A myriad of Vietnamese people will also travel to temples and places of worship according to their religious affiliation (whether that be Buddhist, Christian, Dao Mau, or etc.) to pray in hopes for a prosperous new year. Specifically in Hanoi, many people will visit the Temple of Literature (locally known as Van Mieu), a Confucian temple, in order to enjoy the festivity. Some may visit to pray to Confucius and his disciples for success, some may come to ask for Vietnamese calligraphy to decorate their homes and to wish for luck, and some may just simply come to take good family photos.

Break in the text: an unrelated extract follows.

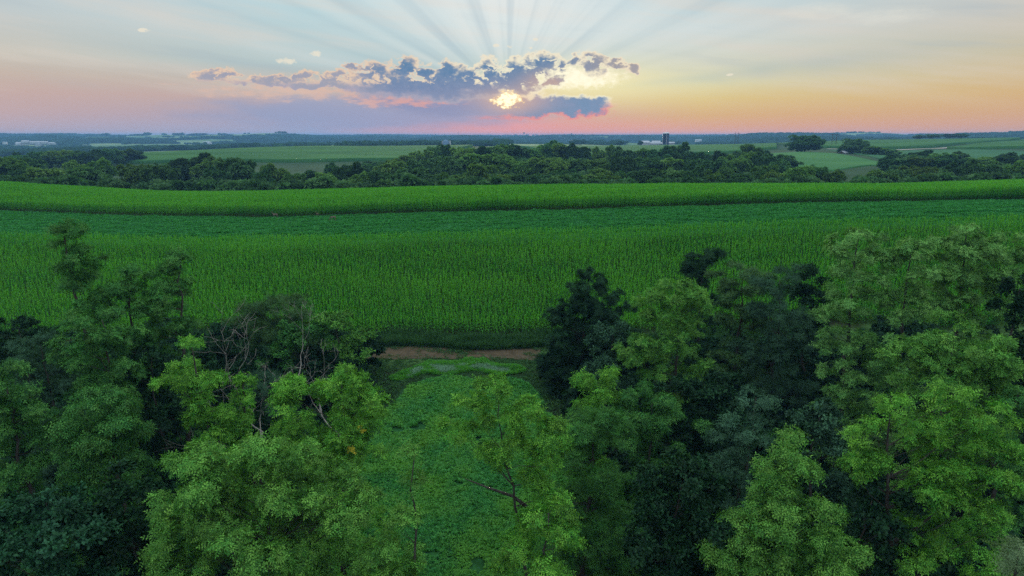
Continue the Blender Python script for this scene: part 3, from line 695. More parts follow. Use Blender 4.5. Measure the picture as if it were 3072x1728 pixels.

Giving and receiving is also a big part of Vietnamese communal culture. Giving calligraphy as a present is a big part of Tet culture as people receive calligraphy scrolls either in Chinese characters or Vietnamese scripts for good fortune. Like many Vietnamese folk traditions, no one knows the exact origins of the custom. Nevertheless, this culture has been cherished for a long time as a reflection of Vietnamese people’s traditional reverence towards education, and honoring scholars. Furthermore, giving lucky money to children (typically in a red envelope) is also a big custom in Vietnam. This symbolizes family and friends coming together to help each other financially and socially, blessing each other with good fortune for the coming year.

On a more serious note, Tet (like any other new years) is a time for a fresh start and renewal. Since Vietnamese people believe that the interactions and relationships that they form during Tet determine their fortune for the rest of the year; everyone will simply try to be a better person, full of warmth and happiness. It is a time to sweep away all misfortune and negativity and start anew. From this, we can all learn that just with a bit more smile and kindness, we can make the world a better place, not only for us but all those around us.